Short exercise –
Which lines include the word "scene"? Copy each of them.

===== Supplied information

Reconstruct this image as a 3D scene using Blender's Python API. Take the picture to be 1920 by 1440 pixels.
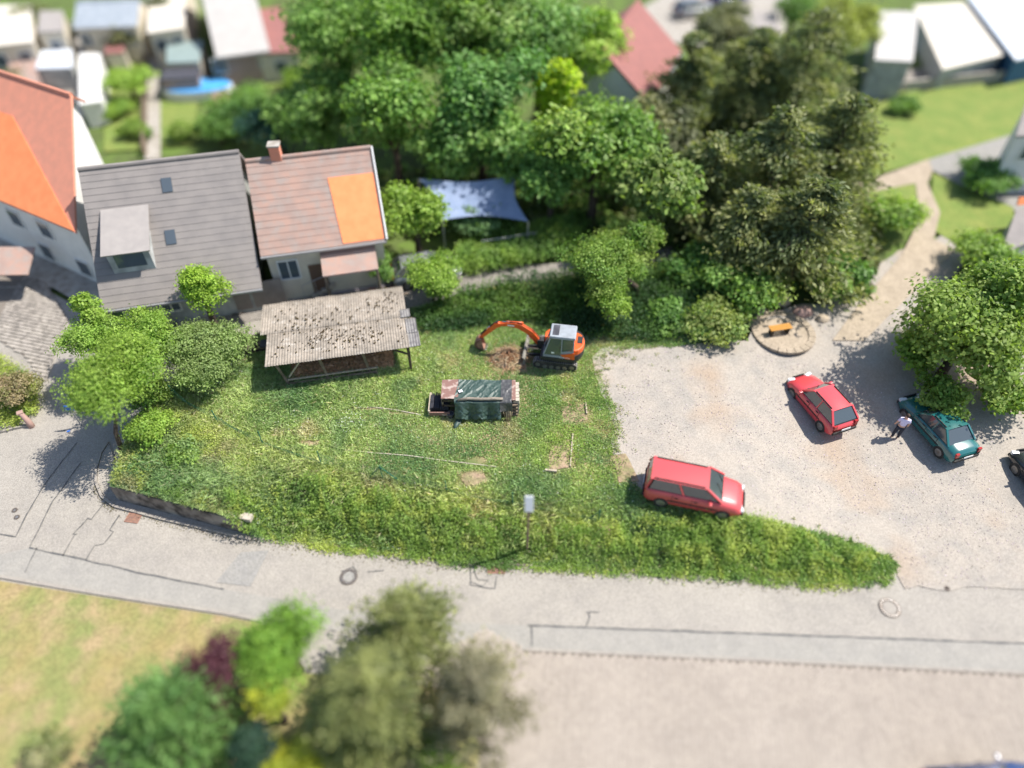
import bpy, bmesh, math, random
import numpy as np
from mathutils import Vector, Matrix, noise as mn
from mathutils.geometry import delaunay_2d_cdt
random.seed(7); RNG = np.random.default_rng(7)
S = bpy.context.scene; C = S.collection
for o in list(bpy.data.objects): bpy.data.objects.remove(o)
PI = math.pi; R = math.radians

# ------------------------------------------------------------ camera, light, exposure
CAM_H, PITCH, FPX = 27.0, R(47), 1330.0
cd = bpy.data.cameras.new('camera'); cam = bpy.data.objects.new('camera', cd); C.objects.link(cam)
cam.location = (0, 0, CAM_H); cam.rotation_euler = (PI/2 - PITCH, 0, 0)
cd.sensor_width = 36; cd.lens = 36*FPX/1920; cd.clip_end = 1000
cd.dof.use_dof = True; cd.dof.focus_distance = 33.0
cd.dof.aperture_fstop = (cd.lens/1000)/0.98          # drone shot with miniature-like focus fall-off
S.camera = cam
SUN_AZ, SUN_EL = 14.0, 56.0                           # azimuth counted from +X towards +Y
w = bpy.data.worlds.new('World'); S.world = w; w.use_nodes = True
nt = w.node_tree; nt.nodes.clear()
sk = nt.nodes.new('ShaderNodeTexSky'); sk.sky_type = 'NISHITA'; sk.sun_disc = False
sk.sun_elevation = R(SUN_EL); sk.sun_rotation = R(90 - SUN_AZ)
bg = nt.nodes.new('ShaderNodeBackground'); bg.inputs[1].default_value = 0.12
wo = nt.nodes.new('ShaderNodeOutputWorld')
nt.links.new(sk.outputs[0], bg.inputs[0]); nt.links.new(bg.outputs[0], wo.inputs[0])
ld = bpy.data.lights.new('sun', 'SUN'); ld.energy = 4.8; ld.angle = R(0.53); ld.color = (1, .95, .87)
sun = bpy.data.objects.new('sun', ld); C.objects.link(sun)
sd = Vector((math.cos(R(SUN_EL))*math.cos(R(SUN_AZ)), math.cos(R(SUN_EL))*math.sin(R(SUN_AZ)), math.sin(R(SUN_EL))))
sun.rotation_euler = sd.to_track_quat('Z', 'Y').to_euler()
S.view_settings.view_transform = 'Standard'; S.view_settings.look = 'None'
S.view_settings.exposure = 0.64; S.view_settings.gamma = 1
S.render.engine = 'CYCLES'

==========

Exercise result –
Reconstruct this image as a 3D scene using Blender's Python API. Take the picture to be 1920 by 1440 pixels.
S = bpy.context.scene; C = S.collection